### Exercise aim
Exactly the lines from the start of the data through the line containing "me.update(); return me" should be output, with both ends kept and nothing added.
────────────────────
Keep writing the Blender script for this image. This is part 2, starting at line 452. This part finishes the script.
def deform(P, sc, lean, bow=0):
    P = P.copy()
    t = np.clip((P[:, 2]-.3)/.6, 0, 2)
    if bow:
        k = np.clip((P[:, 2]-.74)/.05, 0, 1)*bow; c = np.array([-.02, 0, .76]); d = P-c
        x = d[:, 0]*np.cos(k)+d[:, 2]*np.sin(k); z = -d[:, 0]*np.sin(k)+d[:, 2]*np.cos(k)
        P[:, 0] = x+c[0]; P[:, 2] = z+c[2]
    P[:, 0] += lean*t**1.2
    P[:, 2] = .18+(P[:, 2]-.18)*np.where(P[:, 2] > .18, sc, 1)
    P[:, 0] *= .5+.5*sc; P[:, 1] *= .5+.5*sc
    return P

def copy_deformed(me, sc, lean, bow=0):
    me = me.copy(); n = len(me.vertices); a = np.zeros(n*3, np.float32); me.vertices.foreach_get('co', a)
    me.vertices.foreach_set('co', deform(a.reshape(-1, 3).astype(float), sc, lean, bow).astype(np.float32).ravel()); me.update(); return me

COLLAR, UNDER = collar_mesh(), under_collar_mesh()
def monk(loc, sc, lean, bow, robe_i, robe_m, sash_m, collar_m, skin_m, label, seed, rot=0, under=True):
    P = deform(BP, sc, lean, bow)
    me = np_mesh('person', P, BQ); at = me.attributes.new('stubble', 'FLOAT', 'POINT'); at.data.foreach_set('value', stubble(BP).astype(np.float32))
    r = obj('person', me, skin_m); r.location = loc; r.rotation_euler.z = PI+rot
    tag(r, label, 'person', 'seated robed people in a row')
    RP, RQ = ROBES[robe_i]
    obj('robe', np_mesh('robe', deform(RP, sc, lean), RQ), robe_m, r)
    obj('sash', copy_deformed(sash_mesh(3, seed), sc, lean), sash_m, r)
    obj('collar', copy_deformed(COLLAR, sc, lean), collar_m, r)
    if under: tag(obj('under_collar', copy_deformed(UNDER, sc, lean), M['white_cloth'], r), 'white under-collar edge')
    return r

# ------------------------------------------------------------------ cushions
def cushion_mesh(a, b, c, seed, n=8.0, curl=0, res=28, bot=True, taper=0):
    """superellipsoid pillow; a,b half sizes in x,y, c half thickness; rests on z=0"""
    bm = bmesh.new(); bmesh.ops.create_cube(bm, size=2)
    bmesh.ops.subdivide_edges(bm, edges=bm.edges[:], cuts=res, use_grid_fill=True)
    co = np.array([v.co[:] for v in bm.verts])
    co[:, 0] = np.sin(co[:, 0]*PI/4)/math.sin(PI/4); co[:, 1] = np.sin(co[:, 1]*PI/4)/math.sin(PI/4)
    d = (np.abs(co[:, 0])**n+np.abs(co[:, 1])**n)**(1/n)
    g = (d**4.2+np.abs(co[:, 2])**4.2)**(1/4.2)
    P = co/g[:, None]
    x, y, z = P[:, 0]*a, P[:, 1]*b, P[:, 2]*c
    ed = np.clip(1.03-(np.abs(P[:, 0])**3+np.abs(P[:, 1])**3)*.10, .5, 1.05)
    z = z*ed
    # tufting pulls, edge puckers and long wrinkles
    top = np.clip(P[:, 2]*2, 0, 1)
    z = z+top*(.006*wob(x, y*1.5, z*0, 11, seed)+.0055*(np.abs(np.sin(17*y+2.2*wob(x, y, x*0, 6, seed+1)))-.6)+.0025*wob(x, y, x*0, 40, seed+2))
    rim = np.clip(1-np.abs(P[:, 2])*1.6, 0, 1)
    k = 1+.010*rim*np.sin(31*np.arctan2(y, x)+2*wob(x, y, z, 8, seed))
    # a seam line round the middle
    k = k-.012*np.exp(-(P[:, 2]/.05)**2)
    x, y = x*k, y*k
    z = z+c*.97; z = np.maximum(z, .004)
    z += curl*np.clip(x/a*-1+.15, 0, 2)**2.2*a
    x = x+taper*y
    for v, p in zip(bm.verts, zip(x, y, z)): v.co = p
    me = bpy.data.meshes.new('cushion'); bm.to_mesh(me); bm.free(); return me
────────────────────
### Reply
Keep writing the Blender script for this image. This is part 2, starting at line 452. This part finishes the script.
def deform(P, sc, lean, bow=0):
    P = P.copy()
    t = np.clip((P[:, 2]-.3)/.6, 0, 2)
    if bow:
        k = np.clip((P[:, 2]-.74)/.05, 0, 1)*bow; c = np.array([-.02, 0, .76]); d = P-c
        x = d[:, 0]*np.cos(k)+d[:, 2]*np.sin(k); z = -d[:, 0]*np.sin(k)+d[:, 2]*np.cos(k)
        P[:, 0] = x+c[0]; P[:, 2] = z+c[2]
    P[:, 0] += lean*t**1.2
    P[:, 2] = .18+(P[:, 2]-.18)*np.where(P[:, 2] > .18, sc, 1)
    P[:, 0] *= .5+.5*sc; P[:, 1] *= .5+.5*sc
    return P

def copy_deformed(me, sc, lean, bow=0):
    me = me.copy(); n = len(me.vertices); a = np.zeros(n*3, np.float32); me.vertices.foreach_get('co', a)
    me.vertices.foreach_set('co', deform(a.reshape(-1, 3).astype(float), sc, lean, bow).astype(np.float32).ravel()); me.update(); return me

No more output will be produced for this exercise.